Growing Greener grants for Pennsylvania counties

Governor Tom Ridge today announced that more than 237 organizations in nearly every Pennsylvania county will receive a total of $30 million in "Growing Greener" grants for watershed restoration, protection and education. The groups receiving grants have matched the state's investment with $39 million in additional funding, totaling more than $110 million in matching funds for the three grant rounds. "There are many reasons to protect our watersheds -- quality of life, economic benefits, recreation, flood protection and open space," Gov. Ridge said. The environmental improvements these grants will facilitate include: 500 acres of abandoned mines reclaimed; 188 acres of wetlands created or restored; 20 oil and gas wells plugged; 114 miles of streams impacted by acid mine drainage cleaned; 60 miles of riparian buffer planted; 95 miles of stream banks improved; and 20 new watershed groups formed. For more information on "Growing Greener," visit

("PA Gov. Ridge Announces $30 Million in Growing Greener' Grants For Nearly Every PA County," PR Newswire, 24 July 2001.)

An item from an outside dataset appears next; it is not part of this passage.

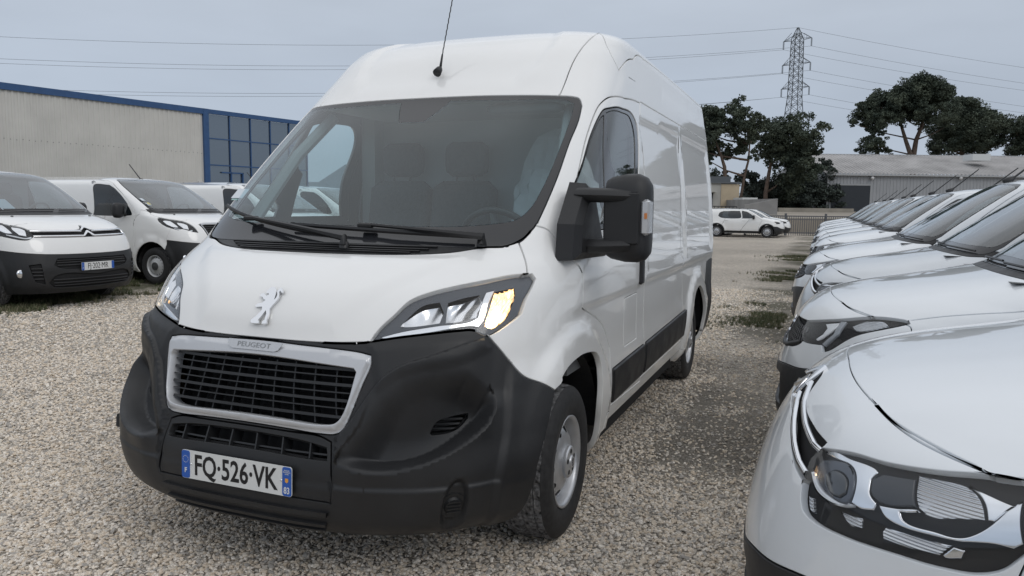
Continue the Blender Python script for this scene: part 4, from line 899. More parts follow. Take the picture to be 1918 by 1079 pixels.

Lowell Mill Dam, Little River, NC
Neighbors square off over dam

The Lowell Mill Dam, a 200-foot concrete span across a peaceful stretch of the Little River, has been the subject of much controversy this summer. On one side are neighbors who have come to view the spot as their own quiet fishing haven. Cars bump down a dirt road lined with deep tire tracks, past a silver barn posted with a "no trespassing" sign, to park on a patch of grass near the trail to the dam. On the other side are residents who want to see the dam torn down after 17-year-old Paul Tetrick drowned there last summer. He jumped off an old concrete foundation at the side of the dam and was pulled under by a strong current. Tetrick's father is leading the effort to have the dam torn down. In the middle of the controversy is the farming family who owns the dam and the land near it. The dam was built in the early 1900s to power a former gristmill, but today it serves no real purpose.

(Lu, Adrienne, "Neighbors square off over dam," The News and Observer, 14 July 2001.)